Development is the phase of a petroleum project in which a commercially confirmed oil or gas accumulation is drilled and equipped for production through the construction of production wells and surface processing facilities, governed by a field development plan that specifies the drilling program, facilities design, production profile, and economic returns justifying the final investment decision. Development follows exploration and appraisal and precedes the sustained production phase, representing the most capital-intensive stage of the project lifecycle with investments ranging from hundreds of millions to tens of billions of dollars depending on field size, water depth, and resource type.

Development is also called field development, reservoir development, or production development in project management contexts; the field development plan is also called a development plan or FDP. Related terms include final investment decision (FID, the formal commitment by an operating company and its partners to proceed with full-scale field development capital expenditure based on the approved field development plan, typically requiring board-level approval, regulatory consent, project financing arrangements, and commercial agreements for the produced hydrocarbons), appraisal (the phase between exploration discovery and development during which additional wells are drilled and data are collected to reduce the uncertainty in reserves estimates, reservoir characterization, and production performance prediction to a level that supports the investment decision for full-scale field development), production well (a well drilled as part of the development program whose primary purpose is to produce oil or gas from the reservoir to surface, as distinguished from appraisal wells, injection wells, and exploration wells), enhanced oil recovery (EOR, any technique beyond primary depletion drive that increases the fraction of original oil in place recovered from the reservoir, including water injection for pressure maintenance, thermal recovery for heavy oil, miscible gas injection for light oil, and chemical flooding for intermediate gravity oil, all of which may be incorporated into the field development plan from the outset or added in later development phases as the reservoir response to primary production is observed), and reserves (the estimated volumes of hydrocarbons that are anticipated to be commercially recoverable from a discovered accumulation under defined conditions, which are the basis for the economic analysis in the field development plan and the reporting obligation to investors and regulatory bodies that governs the FID process).

Why the Development Decision Is the Most Consequential in the Petroleum Project Lifecycle

Exploration failure loses the cost of a few wells.

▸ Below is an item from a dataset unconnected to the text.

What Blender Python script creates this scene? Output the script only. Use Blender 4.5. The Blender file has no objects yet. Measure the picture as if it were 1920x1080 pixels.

Development failure or underperformance can consume billions of dollars and decades of corporate focus on a project that never delivers adequate returns. The FID locks in the architecture, capacity, and cost structure of the field for its entire producing life, with decisions about well count, facility size, recovery mechanism, and export route being essentially irreversible once construction begins. The development planning process is therefore where reservoir uncertainty must be most rigorously quantified, where the range of outcomes must be honestly communicated to decision-makers, and where the robustness of the project economics to downside scenarios must be tested before billions of dollars are committed.